Task to complete →
Copy all the entries below exactly, but not the pictures.

Information supplied →
>> start

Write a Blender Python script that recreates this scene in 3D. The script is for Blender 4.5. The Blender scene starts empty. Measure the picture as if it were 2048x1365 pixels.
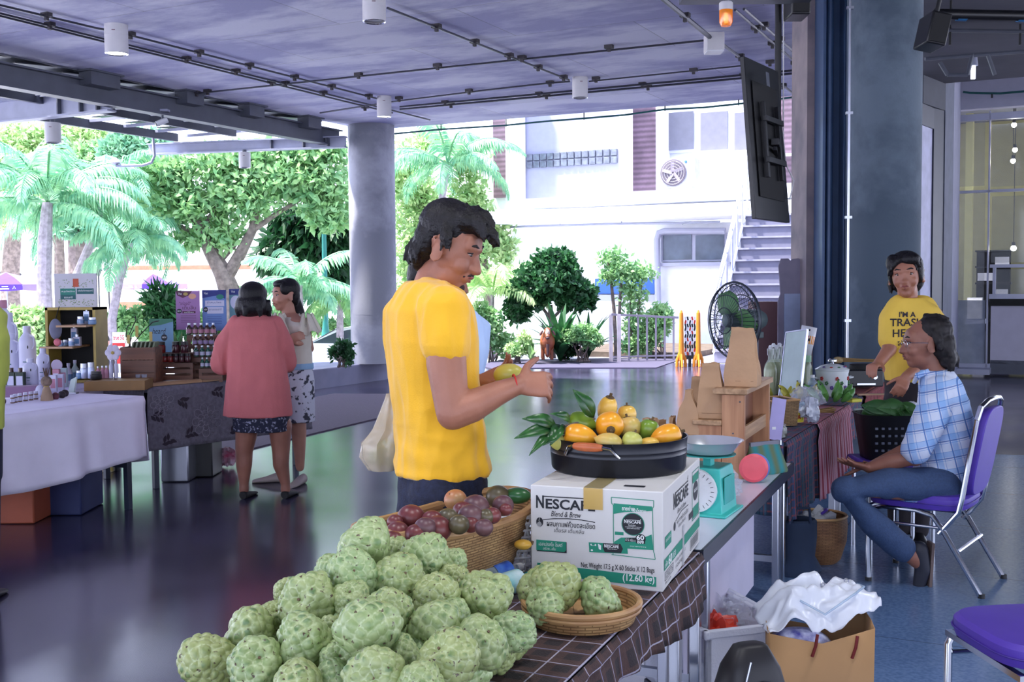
import bpy,math,random
import numpy as np
from math import sin,cos,pi,radians,sqrt
from mathutils import Vector,Matrix,Euler,noise
from mathutils.bvhtree import BVHTree
# ------------------------------------------------------------ camera, sky, sun
SC=bpy.context.scene
COL=SC.collection
CAM_Z=1.52
FPX=2200.0
camd=bpy.data.cameras.new('camera')
camd.sensor_width=36.0
camd.lens=36.0*FPX/2048.0
camd.clip_end=400
cam=bpy.data.objects.new('camera',camd)
COL.objects.link(cam)
CAMM=Matrix.Rotation(radians(90-3.07),4,'X') @ Matrix.Rotation(-0.008,4,'Z')
cam.matrix_world=Matrix.Translation((0,0,CAM_Z)) @ CAMM
SC.camera=cam
SC.view_settings.view_transform='Standard'
SC.view_settings.look='None'
SC.view_settings.gamma=1.0
SC.view_settings.use_curve_mapping=False
SC.view_settings.exposure=0.95
SC.cycles.max_bounces=8
SC.cycles.diffuse_bounces=5
SC.cycles.glossy_bounces=4
SC.cycles.transparent_max_bounces=12
SC.cycles.caustics_reflective=False
SC.cycles.caustics_refractive=False
world=bpy.data.worlds.new('sky')
SC.world=world
world.use_nodes=True
_nt=world.node_tree
_bg=_nt.nodes['Background']
_tc=_nt.nodes.new('ShaderNodeTexCoord')
_sep=_nt.nodes.new('ShaderNodeSeparateXYZ')
_rmp=_nt.nodes.new('ShaderNodeValToRGB')
_nt.links.new(_tc.outputs['Generated'],_sep.inputs[0])
_nt.links.new(_sep.outputs['Z'],_rmp.inputs[0])
_rmp.color_ramp.elements[0].position=0.0
_rmp.color_ramp.elements[0].color=(0.74,0.80,1.0,1)
_rmp.color_ramp.elements[1].position=0.7
_rmp.color_ramp.elements[1].color=(0.60,0.68,1.0,1)
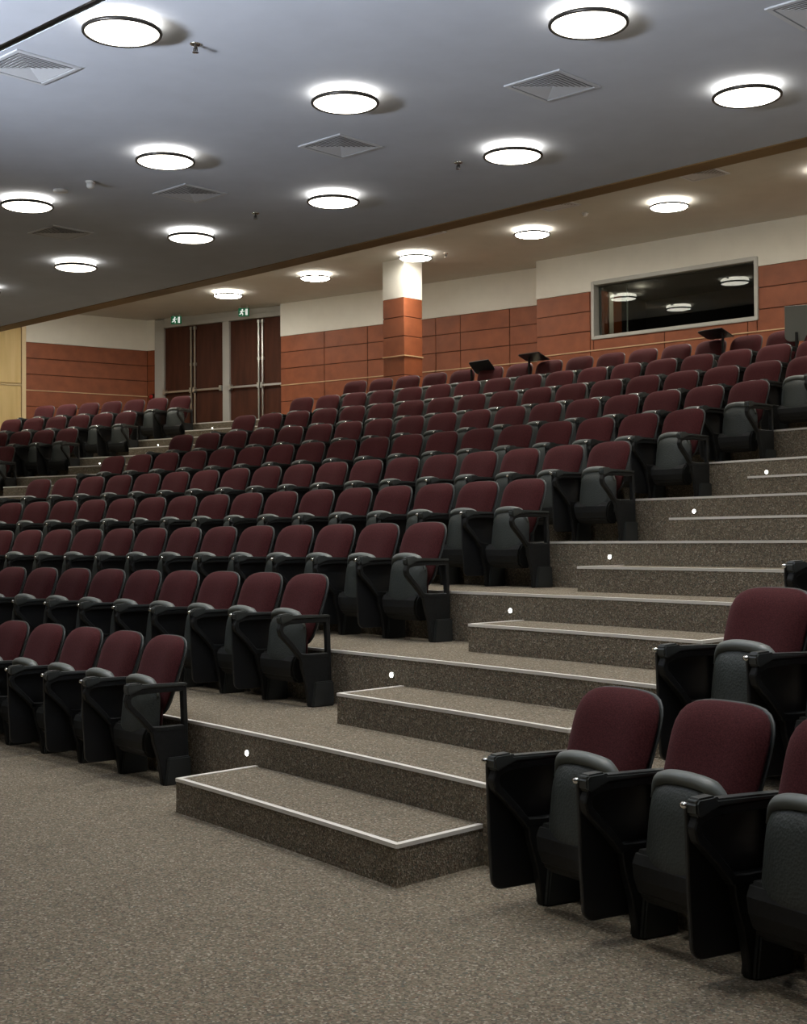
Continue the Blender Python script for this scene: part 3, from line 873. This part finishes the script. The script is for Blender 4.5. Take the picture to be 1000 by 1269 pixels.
# a few back-row chairs have their writing tablet swung up
bpy.context.view_layer.update()
for c, how in raised:
    for ch in list(c.children):
        if not ch.name.startswith('writing_tablet'): continue
        base = Matrix.Translation((HX + .030, .235, -.37))        # middle of the tablet to the origin
        if how == 'grey_up':
            mt = Matrix.Translation((-HX - .02, -.10, .95)) @ Matrix.Rotation(math.radians(112), 4, 'Z') @ Matrix.Scale(.9, 4)
            ch.data = ch.data.copy(); ch.data.materials.clear(); ch.data.materials.append(PADGREY); ch['label'] = 'grey writing tablet swung upright'
            top = .80
        elif how == 'flat':
            mt = Matrix.Translation((-HX + (-.10 if raised.index((c, how)) == 1 else .10), -.13, .92)) @ Matrix.Rotation(math.radians(-17), 4, 'X') @ Matrix.Rotation(math.radians(90), 4, 'Y') @ Matrix.Scale(.8, 4)
            ch['label'] = 'black writing tablet swung up flat'; top = .92
        else:
            mt = Matrix.Translation((-HX + .20, -.08, .86)) @ Matrix.Rotation(math.radians(-38), 4, 'X') @ Matrix.Rotation(math.radians(90), 4, 'Y') @ Matrix.Scale(.8, 4)
            ch['label'] = 'black writing tablet swung up at a slant'; top = .84
        ch.matrix_local = mt @ base
        for g in list(ch.children): bpy.data.objects.remove(g)
        ab = bmesh.new(); add_box(ab, -HX - .012, -HX + .012, -.16, -.13, .58, top)      # arm that carries the swung-up tablet
        obj('tablet_arm', ab, DARK, c)

# ------------------------------------------------------------------ lamps of the fittings and two added fill lights
def area(name, loc, target, sx, sy, power, col):
    l = bpy.data.lights.new(name, 'AREA'); l.shape = 'RECTANGLE'; l.size = sx; l.size_y = sy; l.energy = power; l.color = col
    o = bpy.data.objects.new(name, l); COL.objects.link(o); o.location = loc
    d = Vector(target) - Vector(loc); o.rotation_euler = d.to_track_quat('-Z', 'Y').to_euler()
    return o
fl = area('added_ceiling_wash', (-4.5, -1.5, 2.5), (-5.2, 4.2, 5.1), 12.0, .5, 245, (.84, .90, 1.0)); fl.data.spread = math.radians(30)  # unseen light, added to brighten the main ceiling towards the front
lamp = bpy.data.lights.new('downlight', 'AREA'); lamp.shape = 'DISK'; lamp.size = .48; lamp.energy = 12.5; lamp.color = (1.0, .95, .86); lamp.spread = math.radians(86)
for p in lamps:                     # the lamp of each round fitting, throwing its light downwards
    o = bpy.data.objects.new('downlight', lamp); COL.objects.link(o); o.location = p

pl = bpy.data.lights.new('added_booth_fill', 'POINT'); pl.energy = 6; pl.shadow_soft_size = .06; pl.color = (1, .85, .65)  # unseen light, added so the booth side wall shows through the glass
po = bpy.data.objects.new('added_booth_fill', pl); COL.objects.link(po); po.location = MB_ @ Vector((.9, 1.9, 5.85))

w = bpy.data.worlds.new('world'); scene.world = w; w.use_nodes = True
w.node_tree.nodes['Background'].inputs['Color'].default_value = (0, 0, 0, 1)
w.node_tree.nodes['Background'].inputs['Strength'].default_value = 0
scene.view_settings.view_transform = 'Standard'; scene.view_settings.look = 'None'
scene.view_settings.exposure = 0.0; scene.view_settings.gamma = 1.0; scene.view_settings.use_curve_mapping = False
scene.cycles.max_bounces = 8; scene.cycles.diffuse_bounces = 5; scene.cycles.caustics_reflective = False; scene.cycles.caustics_refractive = False
scene.cycles.sample_clamp_indirect = 3.0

>> end

Complete answer →
Write a Blender Python script that recreates this scene in 3D. The script is for Blender 4.5. The Blender scene starts empty. Measure the picture as if it were 2048x1365 pixels.
import bpy,math,random
import numpy as np
from math import sin,cos,pi,radians,sqrt
from mathutils import Vector,Matrix,Euler,noise
from mathutils.bvhtree import BVHTree
# ------------------------------------------------------------ camera, sky, sun
SC=bpy.context.scene
COL=SC.collection
CAM_Z=1.52
FPX=2200.0
camd=bpy.data.cameras.new('camera')
camd.sensor_width=36.0
camd.lens=36.0*FPX/2048.0
camd.clip_end=400
cam=bpy.data.objects.new('camera',camd)
COL.objects.link(cam)
CAMM=Matrix.Rotation(radians(90-3.07),4,'X') @ Matrix.Rotation(-0.008,4,'Z')
cam.matrix_world=Matrix.Translation((0,0,CAM_Z)) @ CAMM
SC.camera=cam
SC.view_settings.view_transform='Standard'
SC.view_settings.look='None'
SC.view_settings.gamma=1.0
SC.view_settings.use_curve_mapping=False
SC.view_settings.exposure=0.95
SC.cycles.max_bounces=8
SC.cycles.diffuse_bounces=5
SC.cycles.glossy_bounces=4
SC.cycles.transparent_max_bounces=12
SC.cycles.caustics_reflective=False
SC.cycles.caustics_refractive=False
world=bpy.data.worlds.new('sky')
SC.world=world
world.use_nodes=True
_nt=world.node_tree
_bg=_nt.nodes['Background']
_tc=_nt.nodes.new('ShaderNodeTexCoord')
_sep=_nt.nodes.new('ShaderNodeSeparateXYZ')
_rmp=_nt.nodes.new('ShaderNodeValToRGB')
_nt.links.new(_tc.outputs['Generated'],_sep.inputs[0])
_nt.links.new(_sep.outputs['Z'],_rmp.inputs[0])
_rmp.color_ramp.elements[0].position=0.0
_rmp.color_ramp.elements[0].color=(0.74,0.80,1.0,1)
_rmp.color_ramp.elements[1].position=0.7
_rmp.color_ramp.elements[1].color=(0.60,0.68,1.0,1)
Continue the Blender Python script for this scene: part 3, from line 873. This part finishes the script. The script is for Blender 4.5. Take the picture to be 1000 by 1269 pixels.
# a few back-row chairs have their writing tablet swung up
bpy.context.view_layer.update()
for c, how in raised:
    for ch in list(c.children):
        if not ch.name.startswith('writing_tablet'): continue
        base = Matrix.Translation((HX + .030, .235, -.37))        # middle of the tablet to the origin
        if how == 'grey_up':
            mt = Matrix.Translation((-HX - .02, -.10, .95)) @ Matrix.Rotation(math.radians(112), 4, 'Z') @ Matrix.Scale(.9, 4)
            ch.data = ch.data.copy(); ch.data.materials.clear(); ch.data.materials.append(PADGREY); ch['label'] = 'grey writing tablet swung upright'
            top = .80
        elif how == 'flat':
            mt = Matrix.Translation((-HX + (-.10 if raised.index((c, how)) == 1 else .10), -.13, .92)) @ Matrix.Rotation(math.radians(-17), 4, 'X') @ Matrix.Rotation(math.radians(90), 4, 'Y') @ Matrix.Scale(.8, 4)
            ch['label'] = 'black writing tablet swung up flat'; top = .92
        else:
            mt = Matrix.Translation((-HX + .20, -.08, .86)) @ Matrix.Rotation(math.radians(-38), 4, 'X') @ Matrix.Rotation(math.radians(90), 4, 'Y') @ Matrix.Scale(.8, 4)
            ch['label'] = 'black writing tablet swung up at a slant'; top = .84
        ch.matrix_local = mt @ base
        for g in list(ch.children): bpy.data.objects.remove(g)
        ab = bmesh.new(); add_box(ab, -HX - .012, -HX + .012, -.16, -.13, .58, top)      # arm that carries the swung-up tablet
        obj('tablet_arm', ab, DARK, c)

# ------------------------------------------------------------------ lamps of the fittings and two added fill lights
def area(name, loc, target, sx, sy, power, col):
    l = bpy.data.lights.new(name, 'AREA'); l.shape = 'RECTANGLE'; l.size = sx; l.size_y = sy; l.energy = power; l.color = col
    o = bpy.data.objects.new(name, l); COL.objects.link(o); o.location = loc
    d = Vector(target) - Vector(loc); o.rotation_euler = d.to_track_quat('-Z', 'Y').to_euler()
    return o
fl = area('added_ceiling_wash', (-4.5, -1.5, 2.5), (-5.2, 4.2, 5.1), 12.0, .5, 245, (.84, .90, 1.0)); fl.data.spread = math.radians(30)  # unseen light, added to brighten the main ceiling towards the front
lamp = bpy.data.lights.new('downlight', 'AREA'); lamp.shape = 'DISK'; lamp.size = .48; lamp.energy = 12.5; lamp.color = (1.0, .95, .86); lamp.spread = math.radians(86)
for p in lamps:                     # the lamp of each round fitting, throwing its light downwards
    o = bpy.data.objects.new('downlight', lamp); COL.objects.link(o); o.location = p

pl = bpy.data.lights.new('added_booth_fill', 'POINT'); pl.energy = 6; pl.shadow_soft_size = .06; pl.color = (1, .85, .65)  # unseen light, added so the booth side wall shows through the glass
po = bpy.data.objects.new('added_booth_fill', pl); COL.objects.link(po); po.location = MB_ @ Vector((.9, 1.9, 5.85))

w = bpy.data.worlds.new('world'); scene.world = w; w.use_nodes = True
w.node_tree.nodes['Background'].inputs['Color'].default_value = (0, 0, 0, 1)
w.node_tree.nodes['Background'].inputs['Strength'].default_value = 0
scene.view_settings.view_transform = 'Standard'; scene.view_settings.look = 'None'
scene.view_settings.exposure = 0.0; scene.view_settings.gamma = 1.0; scene.view_settings.use_curve_mapping = False
scene.cycles.max_bounces = 8; scene.cycles.diffuse_bounces = 5; scene.cycles.caustics_reflective = False; scene.cycles.caustics_refractive = False
scene.cycles.sample_clamp_indirect = 3.0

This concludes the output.